185 - Poisoning the Well
Motivation is a finite resource, like fresh groundwater, and the current dynamics of our global "attention economy" and adjacent influences function like fracking, repurposing, depleting, and critically contaminating that formerly fresh groundwater.
Just as chemical poisoning of water with contaminants such as lead can easily cause brain damage and remain within the body for 30 years, the systematic poisoning of human motivation via exploitive optimization over human attention can cause equally severe and long-lasting effects.
One of my colleagues observed a repeating pattern across friends they knew in a variety of very well-paid roles in tech and tech-adjacent companies some years ago, where they all seemed to be cultivating a deepening sense of malaise, losing any sense of purpose and meaning. As their attention was optimized away from things with meaning by dark patterns attacking from an ever-increasing number of vectors, and with increasing potency, they lost their grounding, making them more vulnerable to all such malevolent optimizers.
This brings to mind the famous poem by T. S. Eliot, named "The Hollow Men", now best remembered by the conclusion, that "This is the way the world ends, not with a bang but a whimper."
The rate of technological acceleration acts as a force multiplier, prying humanity away from any grounding, with regions also going through rapid development at even greater potential risk due to the greater pace of socio-economic changes taking shape. A chain is only as strong as the weakest link, and countless global supply chains rely on such countries and regions that are now at the greatest risk. This is a particularly potent cascade risk, as one failing can easily cause a domino effect in others.
No matter the awareness of this problem or relevant expertise, "no man is an island", and human motivation can't be fully isolated from the damage, as humans are fundamentally social creatures. As another famously put it, "...it takes a village to raise a child.", but when the villagers have no motivation to do much of anything, let alone raise and educate the next generation, then the poem may reach its conclusion.

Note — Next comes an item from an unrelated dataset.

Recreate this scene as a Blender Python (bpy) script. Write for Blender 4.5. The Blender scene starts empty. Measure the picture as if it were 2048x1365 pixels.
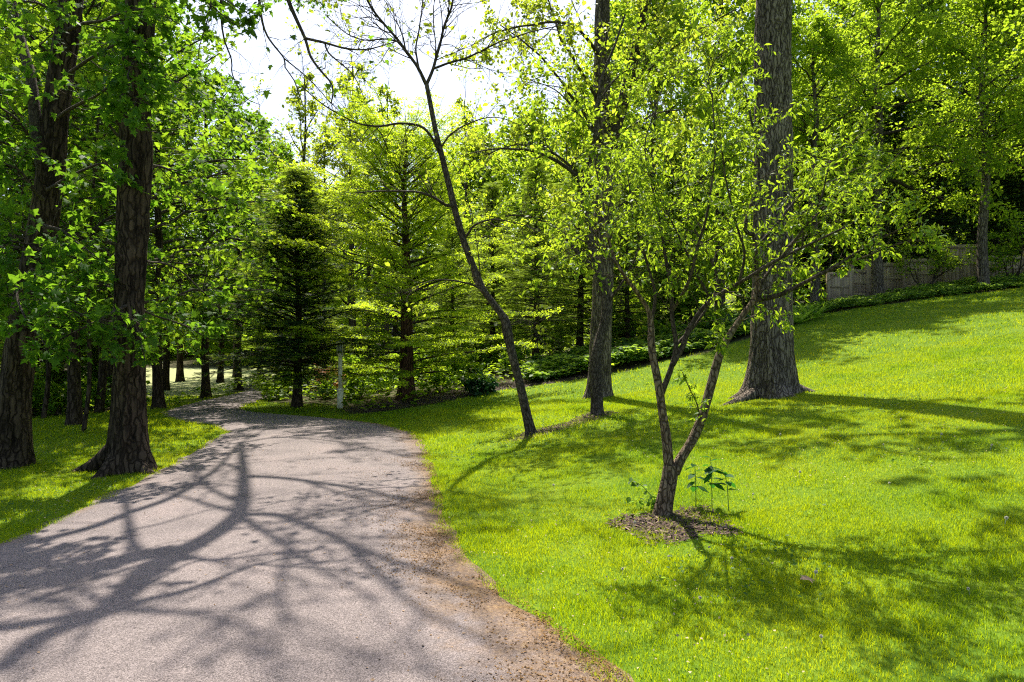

Dark patterns hack human motivation by design, punching an increasingly large hole in the bottom of the bucket, and "We've created a world in which online connection has become primary. Especially for younger generations. And yet, in that world, anytime two people connect, the only way it's financed is through a sneaky third person who's paying to manipulate those two people. So we've created an entire global generation of people who were raised within a context with the very meaning of communication, the very meaning of culture, is manipulation."
This begs the question of humanity's current dilemma, how can humanity escape the trap when those with the resources to do so have lost all motivation and grounding? We have the technical means, but that means nothing if they lack the will to take a single step.